WASHINGTON — The Obama administration has applauded the euro zone for moving to save its common currency and enforce fiscal discipline among its members. Yet the deal has done little to calm American concerns about an inadequate “firewall” — financing put up by European governments to ensure that all euro zone countries maintain access to the debt markets at sustainable interest rates.
Chancellor Angela Merkel of Germany “has made some progress with other European leaders in trying to move towards a fiscal compact where everybody is playing by the same rules and nobody is acting irresponsibly,” President Obama said at a news conference on Thursday. “That’s all for the good, but there’s a short-term crisis that has to be resolved to make sure that markets have confidence that Europe stands behind the euro.”
A senior administration official echoed those comments on Friday, saying that Europe is making encouraging and significant steps toward a comprehensive plan — but still needs more money and stronger mechanisms to calm markets in the short term.
At the Brussels summit meeting, the 17 European Union countries that use the euro agreed to run only small deficits in the future, allowing central oversight of their national budgets. But they did considerably less to stop investors from pushing bond yields up to punishing levels in countries like Italy and Spain.
To deal with that immediate crisis, the European Union governments agreed to two things.
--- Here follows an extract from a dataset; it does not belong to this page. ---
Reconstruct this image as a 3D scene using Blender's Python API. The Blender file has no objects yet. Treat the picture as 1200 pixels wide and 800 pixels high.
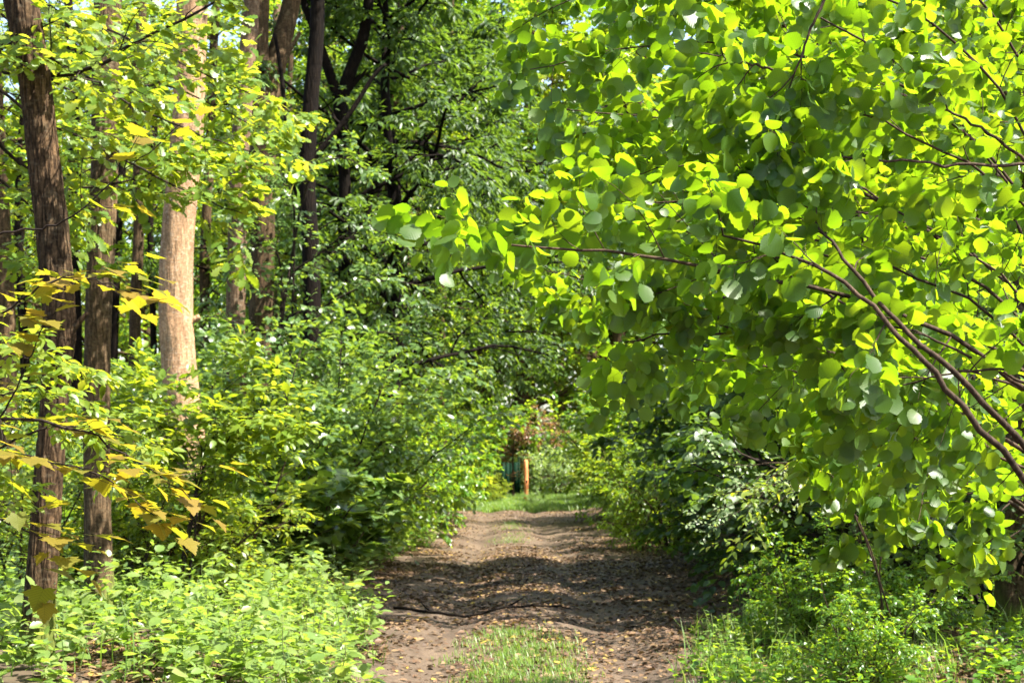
import bpy, math
import numpy as np

sc = bpy.context.scene
COL = sc.collection
R = math.radians
F = 1800.0                      # focal length in photograph pixels (1200 wide)
CAMZ = 1.6

def P(x, y, d):
    """a point seen at pixel x,y of the photograph, d metres ahead"""
    return np.array(((x - 600.0) / F * d, d, CAMZ - (y - 550.0) / F * d))

def nz(v):
    v = np.asarray(v, float)
    return v / (np.linalg.norm(v, axis=-1, keepdims=True) + 1e-9)

# ------------------------------------------------------------------ materials
def newmat(name):
    m = bpy.data.materials.new(name); m.use_nodes = True
    nt = m.node_tree; nt.nodes.clear()
    return m, nt, nt.nodes, nt.links

def ramp(nd, stops, interp='LINEAR'):
    r = nd.new('ShaderNodeValToRGB'); cr = r.color_ramp; cr.interpolation = interp
    while len(cr.elements) < len(stops): cr.elements.new(0.5)
    for e, (p, c) in zip(cr.elements, stops):
        e.position = p; e.color = (c[0], c[1], c[2], 1)
    return r

def leafmat(name, stops, tstops, tw=0.5, rough=0.38, spec=0.5, veins=False, vein=.8):
    """thin leaf: reflecting side + light passing through; colour differs leaf by leaf"""
    m, nt, nd, ln = newmat(name)
    geo = nd.new('ShaderNodeNewGeometry')
    oi = nd.new('ShaderNodeObjectInfo')
    add = nd.new('ShaderNodeMath'); add.operation = 'MULTIPLY_ADD'
    add.inputs[1].default_value = 0.25; ln.new(oi.outputs['Random'], add.inputs[0])
    sb = nd.new('ShaderNodeMath'); sb.operation = 'MULTIPLY_ADD'
    sb.inputs[1].default_value = 0.78; ln.new(geo.outputs['Random Per Island'], sb.inputs[0])
    sb.inputs[2].default_value = 0.0
    ln.new(sb.outputs[0], add.inputs[2])
    # clumps of older / younger leaves
    tc = nd.new('ShaderNodeTexCoord')
    nz_ = nd.new('ShaderNodeTexNoise'); nz_.inputs['Scale'].default_value = 1.1
    ln.new(tc.outputs['Object'], nz_.inputs['Vector'])
    mm = nd.new('ShaderNodeMath'); mm.operation = 'MULTIPLY_ADD'
    mm.inputs[1].default_value = 0.6; ln.new(nz_.outputs['Fac'], mm.inputs[0])
    mm.inputs[2].default_value = -0.3
    a2 = nd.new('ShaderNodeMath'); a2.operation = 'ADD'
    ln.new(add.outputs[0], a2.inputs[0]); ln.new(mm.outputs[0], a2.inputs[1])
    r1 = ramp(nd, stops); r2 = ramp(nd, tstops)
    ln.new(a2.outputs[0], r1.inputs[0]); ln.new(a2.outputs[0], r2.inputs[0])
    c1, c2 = r1.outputs[0], r2.outputs[0]
    p = nd.new('ShaderNodeBsdfPrincipled')
    p.inputs['Roughness'].default_value = rough
    p.inputs['Specular IOR Level'].default_value = spec
    t = nd.new('ShaderNodeBsdfTranslucent')
    if veins:
        uv = nd.new('ShaderNodeUVMap')
        sp = nd.new('ShaderNodeSeparateXYZ'); ln.new(uv.outputs[0], sp.inputs[0])
        ab = nd.new('ShaderNodeMath'); ab.operation = 'ABSOLUTE'; ln.new(sp.outputs[0], ab.inputs[0])
        v = nd.new('ShaderNodeMath'); v.operation = 'MULTIPLY_ADD'
        ln.new(ab.outputs[0], v.inputs[0]); v.inputs[1].default_value = -0.75
        ln.new(sp.outputs[1], v.inputs[2])
        s = nd.new('ShaderNodeMath'); s.operation = 'MULTIPLY'; s.inputs[1].default_value = 8.0
        ln.new(v.outputs[0], s.inputs[0])
        pp = nd.new('ShaderNodeMath'); pp.operation = 'PINGPONG'; pp.inputs[1].default_value = 0.5
        ln.new(s.outputs[0], pp.inputs[0])
        mn = nd.new('ShaderNodeMath'); mn.operation = 'MINIMUM'
        k = nd.new('ShaderNodeMath'); k.operation = 'MULTIPLY'; k.inputs[1].default_value = 9.0
        ln.new(ab.outputs[0], k.inputs[0])
        ln.new(pp.outputs[0], mn.inputs[0]); ln.new(k.outputs[0], mn.inputs[1])
        vr = ramp(nd, [(0.0, (vein,) * 3), (0.12, (1, 1, 1))]); ln.new(mn.outputs[0], vr.inputs[0])
        for which in (0, 1):
            mx = nd.new('ShaderNodeMix'); mx.data_type = 'RGBA'; mx.blend_type = 'MULTIPLY'
            mx.inputs['Factor'].default_value = 1.0 if which else 0.5
            ln.new(c2 if which else c1, mx.inputs[6]); ln.new(vr.outputs[0], mx.inputs[7])
            if which: c2 = mx.outputs[2]
            else: c1 = mx.outputs[2]
        bp = nd.new('ShaderNodeBump'); bp.inputs['Strength'].default_value = 0.2
        bp.inputs['Distance'].default_value = 0.003
        ln.new(mn.outputs[0], bp.inputs['Height']); ln.new(bp.outputs[0], p.inputs['Normal'])
    ln.new(c1, p.inputs['Base Color']); ln.new(c2, t.inputs['Color'])
    mix = nd.new('ShaderNodeMixShader'); mix.inputs[0].default_value = tw
    ln.new(p.outputs[0], mix.inputs[1]); ln.new(t.outputs[0], mix.inputs[2])
    o = nd.new('ShaderNodeOutputMaterial'); ln.new(mix.outputs[0], o.inputs[0])
    return m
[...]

First, they agreed to consider offering up to 200 billion euros in bilateral loans to the International Monetary Fund, with a final decision to be made within 10 days.
Second, they agreed to put a permanent 500-billion-euro bailout fund, called the European Stability Mechanism, or E.S.M., into place a year early. Rather than supplanting the current, temporary bailout fund, the European Financial Stability Facility, in 2013, the E.S.M. will run alongside it for one year starting in July 2012.
Those measures in and of themselves will not be enough to stop investors from shutting big euro zone countries out of the international debt markets. Nor will they wrench borrowing costs down. Thus, they are unlikely to cheer the Obama administration, which has repeatedly argued that European leaders need to address the sovereign-debt crisis plaguing countries across the Continent immediately, with overwhelming force, and using their own money.
“The deal will quiet markets for a while, but the situation will remain fluid and subject to numerous shocks,” says Uri Dadush, the director of the international economics program at the Carnegie Endowment for International Peace. “The deal is too heavily reliant on adjustment in the periphery, and not enough on help from the core and the rest of the world. The main thing missing from the deal is a real ‘bazooka.’”
The agreement does move forward the creation of the permanent bailout fund, and would seem to enhance the amount of money available to keep countries’ borrowing costs stable. But the Brussels compact actually caps the two funds’ total lending capacity at 500 billion euros. That is only 60 billion euros more than the current lending capacity of the temporary bailout fund, the European Financial Stability Facility. The plan does say European leaders will reassess the cap in March, though, and watchers say they may do so sooner.
American leaders have continually called for any bailout mechanisms to have significantly more financing, enough to deal with problems in big, heavily indebted countries like Italy. Speaking in Berlin on Tuesday, for instance, Treasury Secretary Timothy F. Geithner called for a strengthened firewall to “provide the oxygen necessary for economic growth” and to keep interest rates manageable.
Nor is the I.M.F. measure seen in Washington as any sort of magic bullet for the short-term sovereign-debt crisis.
It is not clear whether the 200 billion euros will go to a special fund earmarked for Europe, or into the general I.M.F. funding pool. If it goes into the general pool, it would help with the fund’s liquidity. But it would not mean the fund would have enough money to help a big European sovereign — or two — if borrowing costs spiked. Italy alone has to roll over 360 billion euros in debt in 2012.
That said, the 200 billion euros are seen as an invitation for other countries — presumably cash-rich emerging-market nations — to add financing to the I.M.F. as well. In a statement, the European Council added the hopeful note, “We are looking forward to parallel contributions from the international community.” The I.M.F.’s managing director, Christine Lagarde, said in a statement, “I appreciate this demonstration of leadership from Europe, and I am hopeful that others will also do their part.”
A senior administration official indicated that the United States supported enhancing the I.M.F.’s liquidity, though the United States has ruled out contributing any more financing to the I.M.F. But the Obama administration argues that Europe must provide the great bulk of the financing for stabilizing its own countries’ borrowing costs.
It is a point they have made repeatedly. “Europe is wealthy enough that there’s no reason why they can’t solve this problem,” Mr. Obama said on Thursday. “It’s not as if we’re talking about some impoverished country that doesn’t have any resources. If they muster the political will, they have the capacity to settle markets down.”
The senior administration official did emphasize that the fiscal compact may make other changes to improve the situation in Europe easier, including opening the door for more action from the European Central Bank. The official also lauded a change to E.S.M. bylaws, striking a clause requiring insolvent countries to negotiate haircuts with their bondholders.